Data:
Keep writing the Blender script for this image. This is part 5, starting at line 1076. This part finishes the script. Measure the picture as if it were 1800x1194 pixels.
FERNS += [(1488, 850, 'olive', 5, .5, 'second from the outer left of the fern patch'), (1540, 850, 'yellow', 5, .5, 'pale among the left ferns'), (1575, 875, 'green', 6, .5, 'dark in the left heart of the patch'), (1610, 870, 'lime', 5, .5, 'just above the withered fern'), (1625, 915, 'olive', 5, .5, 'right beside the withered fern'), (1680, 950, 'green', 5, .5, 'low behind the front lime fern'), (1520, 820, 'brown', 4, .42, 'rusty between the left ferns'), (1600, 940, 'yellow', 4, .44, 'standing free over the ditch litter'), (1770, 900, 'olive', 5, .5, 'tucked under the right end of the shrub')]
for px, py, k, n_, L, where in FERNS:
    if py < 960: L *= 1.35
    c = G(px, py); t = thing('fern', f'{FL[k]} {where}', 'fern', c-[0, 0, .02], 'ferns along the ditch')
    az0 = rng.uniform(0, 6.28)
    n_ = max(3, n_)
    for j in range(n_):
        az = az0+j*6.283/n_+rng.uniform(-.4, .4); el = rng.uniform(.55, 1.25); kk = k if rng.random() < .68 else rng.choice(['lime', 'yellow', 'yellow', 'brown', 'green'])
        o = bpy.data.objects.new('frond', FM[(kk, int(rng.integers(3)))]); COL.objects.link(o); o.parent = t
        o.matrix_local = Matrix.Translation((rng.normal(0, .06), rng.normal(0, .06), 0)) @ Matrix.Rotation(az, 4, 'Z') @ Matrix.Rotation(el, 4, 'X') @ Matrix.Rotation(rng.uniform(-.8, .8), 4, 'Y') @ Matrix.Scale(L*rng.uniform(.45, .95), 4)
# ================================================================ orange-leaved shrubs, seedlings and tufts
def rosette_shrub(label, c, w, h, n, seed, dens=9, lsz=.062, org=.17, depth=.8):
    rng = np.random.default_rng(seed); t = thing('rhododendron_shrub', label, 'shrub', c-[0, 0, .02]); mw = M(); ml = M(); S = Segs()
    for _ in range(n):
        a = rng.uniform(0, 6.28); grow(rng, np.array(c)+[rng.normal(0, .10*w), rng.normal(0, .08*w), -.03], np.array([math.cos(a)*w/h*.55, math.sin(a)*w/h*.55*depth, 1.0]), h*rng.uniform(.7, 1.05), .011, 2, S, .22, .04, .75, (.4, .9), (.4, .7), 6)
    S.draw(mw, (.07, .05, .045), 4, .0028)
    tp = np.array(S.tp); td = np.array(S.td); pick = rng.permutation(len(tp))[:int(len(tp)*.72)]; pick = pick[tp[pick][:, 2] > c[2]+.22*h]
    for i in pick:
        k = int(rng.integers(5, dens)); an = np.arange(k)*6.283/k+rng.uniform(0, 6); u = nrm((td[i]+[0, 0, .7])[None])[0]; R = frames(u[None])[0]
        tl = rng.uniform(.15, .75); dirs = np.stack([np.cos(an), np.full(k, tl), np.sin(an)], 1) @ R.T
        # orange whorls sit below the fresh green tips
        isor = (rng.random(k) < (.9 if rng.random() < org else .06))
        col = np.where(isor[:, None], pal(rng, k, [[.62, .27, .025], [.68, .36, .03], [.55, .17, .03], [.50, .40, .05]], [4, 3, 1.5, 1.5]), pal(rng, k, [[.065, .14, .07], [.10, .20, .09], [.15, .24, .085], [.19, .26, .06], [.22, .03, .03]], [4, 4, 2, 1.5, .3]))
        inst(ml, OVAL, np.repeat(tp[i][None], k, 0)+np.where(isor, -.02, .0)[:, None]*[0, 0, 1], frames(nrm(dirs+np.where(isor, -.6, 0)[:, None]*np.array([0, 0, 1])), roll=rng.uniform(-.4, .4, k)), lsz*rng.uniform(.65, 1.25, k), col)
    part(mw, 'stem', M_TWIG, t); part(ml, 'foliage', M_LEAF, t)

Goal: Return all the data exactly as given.

Written answer:
Keep writing the Blender script for this image. This is part 5, starting at line 1076. This part finishes the script. Measure the picture as if it were 1800x1194 pixels.
FERNS += [(1488, 850, 'olive', 5, .5, 'second from the outer left of the fern patch'), (1540, 850, 'yellow', 5, .5, 'pale among the left ferns'), (1575, 875, 'green', 6, .5, 'dark in the left heart of the patch'), (1610, 870, 'lime', 5, .5, 'just above the withered fern'), (1625, 915, 'olive', 5, .5, 'right beside the withered fern'), (1680, 950, 'green', 5, .5, 'low behind the front lime fern'), (1520, 820, 'brown', 4, .42, 'rusty between the left ferns'), (1600, 940, 'yellow', 4, .44, 'standing free over the ditch litter'), (1770, 900, 'olive', 5, .5, 'tucked under the right end of the shrub')]
for px, py, k, n_, L, where in FERNS:
    if py < 960: L *= 1.35
    c = G(px, py); t = thing('fern', f'{FL[k]} {where}', 'fern', c-[0, 0, .02], 'ferns along the ditch')
    az0 = rng.uniform(0, 6.28)
    n_ = max(3, n_)
    for j in range(n_):
        az = az0+j*6.283/n_+rng.uniform(-.4, .4); el = rng.uniform(.55, 1.25); kk = k if rng.random() < .68 else rng.choice(['lime', 'yellow', 'yellow', 'brown', 'green'])
        o = bpy.data.objects.new('frond', FM[(kk, int(rng.integers(3)))]); COL.objects.link(o); o.parent = t
        o.matrix_local = Matrix.Translation((rng.normal(0, .06), rng.normal(0, .06), 0)) @ Matrix.Rotation(az, 4, 'Z') @ Matrix.Rotation(el, 4, 'X') @ Matrix.Rotation(rng.uniform(-.8, .8), 4, 'Y') @ Matrix.Scale(L*rng.uniform(.45, .95), 4)
# ================================================================ orange-leaved shrubs, seedlings and tufts
def rosette_shrub(label, c, w, h, n, seed, dens=9, lsz=.062, org=.17, depth=.8):
    rng = np.random.default_rng(seed); t = thing('rhododendron_shrub', label, 'shrub', c-[0, 0, .02]); mw = M(); ml = M(); S = Segs()
    for _ in range(n):
        a = rng.uniform(0, 6.28); grow(rng, np.array(c)+[rng.normal(0, .10*w), rng.normal(0, .08*w), -.03], np.array([math.cos(a)*w/h*.55, math.sin(a)*w/h*.55*depth, 1.0]), h*rng.uniform(.7, 1.05), .011, 2, S, .22, .04, .75, (.4, .9), (.4, .7), 6)
    S.draw(mw, (.07, .05, .045), 4, .0028)
    tp = np.array(S.tp); td = np.array(S.td); pick = rng.permutation(len(tp))[:int(len(tp)*.72)]; pick = pick[tp[pick][:, 2] > c[2]+.22*h]
    for i in pick:
        k = int(rng.integers(5, dens)); an = np.arange(k)*6.283/k+rng.uniform(0, 6); u = nrm((td[i]+[0, 0, .7])[None])[0]; R = frames(u[None])[0]
        tl = rng.uniform(.15, .75); dirs = np.stack([np.cos(an), np.full(k, tl), np.sin(an)], 1) @ R.T
        # orange whorls sit below the fresh green tips
        isor = (rng.random(k) < (.9 if rng.random() < org else .06))
        col = np.where(isor[:, None], pal(rng, k, [[.62, .27, .025], [.68, .36, .03], [.55, .17, .03], [.50, .40, .05]], [4, 3, 1.5, 1.5]), pal(rng, k, [[.065, .14, .07], [.10, .20, .09], [.15, .24, .085], [.19, .26, .06], [.22, .03, .03]], [4, 4, 2, 1.5, .3]))
        inst(ml, OVAL, np.repeat(tp[i][None], k, 0)+np.where(isor, -.02, .0)[:, None]*[0, 0, 1], frames(nrm(dirs+np.where(isor, -.6, 0)[:, None]*np.array([0, 0, 1])), roll=rng.uniform(-.4, .4, k)), lsz*rng.uniform(.65, 1.25, k), col)
    part(mw, 'stem', M_TWIG, t); part(ml, 'foliage', M_LEAF, t)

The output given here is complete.